§ Information supplied
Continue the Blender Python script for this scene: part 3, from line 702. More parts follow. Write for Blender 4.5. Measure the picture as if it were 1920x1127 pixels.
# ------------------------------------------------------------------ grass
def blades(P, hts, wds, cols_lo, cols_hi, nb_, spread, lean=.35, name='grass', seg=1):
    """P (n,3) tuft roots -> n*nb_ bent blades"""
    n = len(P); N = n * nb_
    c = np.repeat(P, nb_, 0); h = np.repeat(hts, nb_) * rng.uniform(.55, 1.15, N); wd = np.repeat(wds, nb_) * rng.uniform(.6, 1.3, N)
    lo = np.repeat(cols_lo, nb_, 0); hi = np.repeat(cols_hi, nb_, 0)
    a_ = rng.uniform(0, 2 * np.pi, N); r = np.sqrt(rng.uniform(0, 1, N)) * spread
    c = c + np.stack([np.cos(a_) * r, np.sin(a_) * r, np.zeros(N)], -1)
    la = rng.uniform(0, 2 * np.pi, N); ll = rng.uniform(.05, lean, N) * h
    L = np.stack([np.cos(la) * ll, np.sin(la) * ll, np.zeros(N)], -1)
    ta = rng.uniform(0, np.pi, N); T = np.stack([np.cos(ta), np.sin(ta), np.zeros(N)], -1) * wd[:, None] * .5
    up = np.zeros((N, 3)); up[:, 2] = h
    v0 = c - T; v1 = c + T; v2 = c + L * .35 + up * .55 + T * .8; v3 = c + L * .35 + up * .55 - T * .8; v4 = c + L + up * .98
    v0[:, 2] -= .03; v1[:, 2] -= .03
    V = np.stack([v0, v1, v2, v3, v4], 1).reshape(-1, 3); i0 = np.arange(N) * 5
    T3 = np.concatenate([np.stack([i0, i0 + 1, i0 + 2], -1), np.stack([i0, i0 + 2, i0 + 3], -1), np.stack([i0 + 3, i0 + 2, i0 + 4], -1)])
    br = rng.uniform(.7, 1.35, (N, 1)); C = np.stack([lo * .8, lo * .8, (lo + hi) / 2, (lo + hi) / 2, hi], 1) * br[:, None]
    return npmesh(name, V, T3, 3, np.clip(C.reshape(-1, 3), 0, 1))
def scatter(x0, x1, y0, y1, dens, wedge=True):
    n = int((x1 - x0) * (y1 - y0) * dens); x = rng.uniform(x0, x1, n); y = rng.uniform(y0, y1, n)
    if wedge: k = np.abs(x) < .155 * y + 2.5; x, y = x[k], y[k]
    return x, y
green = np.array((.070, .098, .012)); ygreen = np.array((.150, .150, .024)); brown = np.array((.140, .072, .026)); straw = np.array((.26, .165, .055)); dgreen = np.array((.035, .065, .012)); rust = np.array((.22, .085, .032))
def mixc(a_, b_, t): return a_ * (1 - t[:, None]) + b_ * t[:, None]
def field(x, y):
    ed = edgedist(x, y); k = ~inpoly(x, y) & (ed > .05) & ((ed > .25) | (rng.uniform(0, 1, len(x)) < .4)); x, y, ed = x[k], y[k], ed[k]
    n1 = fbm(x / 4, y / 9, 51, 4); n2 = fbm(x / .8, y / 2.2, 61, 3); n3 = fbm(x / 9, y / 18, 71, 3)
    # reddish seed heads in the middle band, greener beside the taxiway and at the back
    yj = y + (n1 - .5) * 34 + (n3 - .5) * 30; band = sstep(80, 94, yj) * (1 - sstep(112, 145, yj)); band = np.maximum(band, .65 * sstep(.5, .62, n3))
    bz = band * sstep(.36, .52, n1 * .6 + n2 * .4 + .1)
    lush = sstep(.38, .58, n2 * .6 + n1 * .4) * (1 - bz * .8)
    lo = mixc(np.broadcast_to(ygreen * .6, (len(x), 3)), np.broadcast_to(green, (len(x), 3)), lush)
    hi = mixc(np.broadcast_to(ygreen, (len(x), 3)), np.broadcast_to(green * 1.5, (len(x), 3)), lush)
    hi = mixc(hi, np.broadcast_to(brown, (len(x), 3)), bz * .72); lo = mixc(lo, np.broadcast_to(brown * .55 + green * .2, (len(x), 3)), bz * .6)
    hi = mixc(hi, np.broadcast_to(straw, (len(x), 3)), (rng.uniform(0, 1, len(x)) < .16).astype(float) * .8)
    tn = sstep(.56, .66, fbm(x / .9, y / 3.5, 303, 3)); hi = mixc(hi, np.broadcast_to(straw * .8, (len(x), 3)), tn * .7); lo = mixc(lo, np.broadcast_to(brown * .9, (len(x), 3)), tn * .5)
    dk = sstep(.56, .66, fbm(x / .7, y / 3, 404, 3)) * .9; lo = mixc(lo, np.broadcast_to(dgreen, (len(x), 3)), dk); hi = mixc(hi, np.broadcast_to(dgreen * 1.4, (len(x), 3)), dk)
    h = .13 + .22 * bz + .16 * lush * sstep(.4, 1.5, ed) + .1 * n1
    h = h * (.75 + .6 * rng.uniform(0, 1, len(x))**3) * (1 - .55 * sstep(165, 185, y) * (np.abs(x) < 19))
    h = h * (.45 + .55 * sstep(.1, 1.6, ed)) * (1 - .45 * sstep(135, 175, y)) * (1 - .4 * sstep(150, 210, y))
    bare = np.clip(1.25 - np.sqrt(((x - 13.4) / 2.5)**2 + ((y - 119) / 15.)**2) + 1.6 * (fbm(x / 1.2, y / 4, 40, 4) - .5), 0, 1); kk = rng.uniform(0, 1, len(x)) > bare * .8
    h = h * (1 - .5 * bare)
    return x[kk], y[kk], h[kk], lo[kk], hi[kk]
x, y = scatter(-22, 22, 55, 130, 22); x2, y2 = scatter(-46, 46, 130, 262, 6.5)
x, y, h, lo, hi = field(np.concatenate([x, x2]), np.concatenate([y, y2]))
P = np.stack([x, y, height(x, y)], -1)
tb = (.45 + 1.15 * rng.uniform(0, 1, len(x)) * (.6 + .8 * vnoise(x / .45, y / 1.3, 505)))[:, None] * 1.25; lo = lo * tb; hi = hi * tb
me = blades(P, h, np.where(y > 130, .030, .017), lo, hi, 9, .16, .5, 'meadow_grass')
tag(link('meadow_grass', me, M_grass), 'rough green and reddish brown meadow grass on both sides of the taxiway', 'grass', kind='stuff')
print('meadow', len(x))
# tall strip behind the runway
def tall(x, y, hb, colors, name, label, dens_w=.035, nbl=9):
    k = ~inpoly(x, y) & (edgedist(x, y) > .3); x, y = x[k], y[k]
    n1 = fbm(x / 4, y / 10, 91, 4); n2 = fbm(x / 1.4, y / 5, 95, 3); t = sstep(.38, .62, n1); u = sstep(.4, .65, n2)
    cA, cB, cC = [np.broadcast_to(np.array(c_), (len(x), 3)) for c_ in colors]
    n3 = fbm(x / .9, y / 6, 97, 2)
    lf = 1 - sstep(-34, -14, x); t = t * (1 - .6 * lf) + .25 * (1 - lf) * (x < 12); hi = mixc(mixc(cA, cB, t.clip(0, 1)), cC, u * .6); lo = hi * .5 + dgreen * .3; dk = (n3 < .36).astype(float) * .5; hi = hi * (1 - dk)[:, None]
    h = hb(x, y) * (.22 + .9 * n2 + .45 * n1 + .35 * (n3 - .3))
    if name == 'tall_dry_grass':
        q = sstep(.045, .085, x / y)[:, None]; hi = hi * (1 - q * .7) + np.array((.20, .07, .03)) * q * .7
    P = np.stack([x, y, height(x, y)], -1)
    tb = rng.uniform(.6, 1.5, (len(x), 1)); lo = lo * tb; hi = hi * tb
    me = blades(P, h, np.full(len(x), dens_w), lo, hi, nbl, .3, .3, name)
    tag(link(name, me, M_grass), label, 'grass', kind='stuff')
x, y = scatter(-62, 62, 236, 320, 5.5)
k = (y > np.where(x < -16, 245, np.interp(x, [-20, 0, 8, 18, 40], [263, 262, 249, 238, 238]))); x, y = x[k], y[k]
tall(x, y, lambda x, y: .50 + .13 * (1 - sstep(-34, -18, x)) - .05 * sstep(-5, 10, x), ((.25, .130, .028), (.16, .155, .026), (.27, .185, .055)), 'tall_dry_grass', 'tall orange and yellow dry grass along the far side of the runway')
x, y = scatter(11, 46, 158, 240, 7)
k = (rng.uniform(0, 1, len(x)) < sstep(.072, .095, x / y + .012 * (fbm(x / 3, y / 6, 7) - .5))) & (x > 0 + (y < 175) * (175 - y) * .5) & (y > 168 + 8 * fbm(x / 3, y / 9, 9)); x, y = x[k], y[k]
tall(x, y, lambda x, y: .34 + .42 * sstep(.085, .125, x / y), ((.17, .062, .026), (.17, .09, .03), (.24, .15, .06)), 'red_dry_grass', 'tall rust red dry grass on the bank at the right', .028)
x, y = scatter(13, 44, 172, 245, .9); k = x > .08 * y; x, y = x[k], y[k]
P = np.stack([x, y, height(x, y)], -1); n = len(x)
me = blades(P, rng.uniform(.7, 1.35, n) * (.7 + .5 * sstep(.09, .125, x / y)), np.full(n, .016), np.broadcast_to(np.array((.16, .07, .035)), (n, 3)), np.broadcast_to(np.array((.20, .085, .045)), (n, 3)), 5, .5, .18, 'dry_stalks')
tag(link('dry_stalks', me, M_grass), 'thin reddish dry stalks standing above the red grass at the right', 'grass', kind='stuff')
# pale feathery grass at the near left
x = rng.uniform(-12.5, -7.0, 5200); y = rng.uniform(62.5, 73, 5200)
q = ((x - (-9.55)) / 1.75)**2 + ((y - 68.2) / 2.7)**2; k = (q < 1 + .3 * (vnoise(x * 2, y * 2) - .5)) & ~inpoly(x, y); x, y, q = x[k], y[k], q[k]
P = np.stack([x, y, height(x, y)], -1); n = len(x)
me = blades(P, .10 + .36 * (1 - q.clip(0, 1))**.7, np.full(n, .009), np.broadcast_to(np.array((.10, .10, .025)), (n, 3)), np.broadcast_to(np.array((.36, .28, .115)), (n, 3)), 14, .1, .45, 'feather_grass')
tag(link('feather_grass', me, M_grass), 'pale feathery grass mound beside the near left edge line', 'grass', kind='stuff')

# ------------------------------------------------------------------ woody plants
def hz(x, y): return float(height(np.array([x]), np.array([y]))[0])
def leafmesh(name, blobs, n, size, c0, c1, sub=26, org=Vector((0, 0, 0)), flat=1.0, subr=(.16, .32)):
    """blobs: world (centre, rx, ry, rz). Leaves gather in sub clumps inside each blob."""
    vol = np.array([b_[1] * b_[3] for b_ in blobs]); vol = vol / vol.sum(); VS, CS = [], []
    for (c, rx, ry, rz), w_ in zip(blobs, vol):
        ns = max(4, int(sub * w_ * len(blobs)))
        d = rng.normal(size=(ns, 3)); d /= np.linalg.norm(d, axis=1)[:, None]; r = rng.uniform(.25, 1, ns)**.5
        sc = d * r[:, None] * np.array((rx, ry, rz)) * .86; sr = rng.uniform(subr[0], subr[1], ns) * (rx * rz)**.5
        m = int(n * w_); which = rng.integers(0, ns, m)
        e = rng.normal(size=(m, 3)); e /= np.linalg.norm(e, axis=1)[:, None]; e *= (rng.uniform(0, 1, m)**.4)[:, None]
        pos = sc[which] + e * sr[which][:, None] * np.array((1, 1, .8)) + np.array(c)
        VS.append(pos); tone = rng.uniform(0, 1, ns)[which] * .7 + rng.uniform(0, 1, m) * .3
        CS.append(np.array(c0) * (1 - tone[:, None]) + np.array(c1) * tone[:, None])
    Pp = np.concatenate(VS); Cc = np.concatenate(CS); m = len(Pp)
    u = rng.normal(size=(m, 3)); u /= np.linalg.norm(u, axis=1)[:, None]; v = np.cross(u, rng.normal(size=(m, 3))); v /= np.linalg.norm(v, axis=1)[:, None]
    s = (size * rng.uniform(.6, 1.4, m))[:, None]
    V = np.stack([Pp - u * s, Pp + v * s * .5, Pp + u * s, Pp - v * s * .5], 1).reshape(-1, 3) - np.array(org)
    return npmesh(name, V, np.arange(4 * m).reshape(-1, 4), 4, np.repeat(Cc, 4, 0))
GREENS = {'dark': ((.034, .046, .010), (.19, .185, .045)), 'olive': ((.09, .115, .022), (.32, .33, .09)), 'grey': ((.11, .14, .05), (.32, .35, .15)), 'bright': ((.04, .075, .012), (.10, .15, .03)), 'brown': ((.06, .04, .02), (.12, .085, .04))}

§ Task
Reproduce, without alteration, solely the lines beginning at the line that includes "me = blades(P, h, np.where(y" and ending at the line that includes "tb = rng.uniform(.6, 1.5, (len(x), 1));", both lines included.

§ Final result
me = blades(P, h, np.where(y > 130, .030, .017), lo, hi, 9, .16, .5, 'meadow_grass')
tag(link('meadow_grass', me, M_grass), 'rough green and reddish brown meadow grass on both sides of the taxiway', 'grass', kind='stuff')
print('meadow', len(x))
# tall strip behind the runway
def tall(x, y, hb, colors, name, label, dens_w=.035, nbl=9):
    k = ~inpoly(x, y) & (edgedist(x, y) > .3); x, y = x[k], y[k]
    n1 = fbm(x / 4, y / 10, 91, 4); n2 = fbm(x / 1.4, y / 5, 95, 3); t = sstep(.38, .62, n1); u = sstep(.4, .65, n2)
    cA, cB, cC = [np.broadcast_to(np.array(c_), (len(x), 3)) for c_ in colors]
    n3 = fbm(x / .9, y / 6, 97, 2)
    lf = 1 - sstep(-34, -14, x); t = t * (1 - .6 * lf) + .25 * (1 - lf) * (x < 12); hi = mixc(mixc(cA, cB, t.clip(0, 1)), cC, u * .6); lo = hi * .5 + dgreen * .3; dk = (n3 < .36).astype(float) * .5; hi = hi * (1 - dk)[:, None]
    h = hb(x, y) * (.22 + .9 * n2 + .45 * n1 + .35 * (n3 - .3))
    if name == 'tall_dry_grass':
        q = sstep(.045, .085, x / y)[:, None]; hi = hi * (1 - q * .7) + np.array((.20, .07, .03)) * q * .7
    P = np.stack([x, y, height(x, y)], -1)
    tb = rng.uniform(.6, 1.5, (len(x), 1)); lo = lo * tb; hi = hi * tb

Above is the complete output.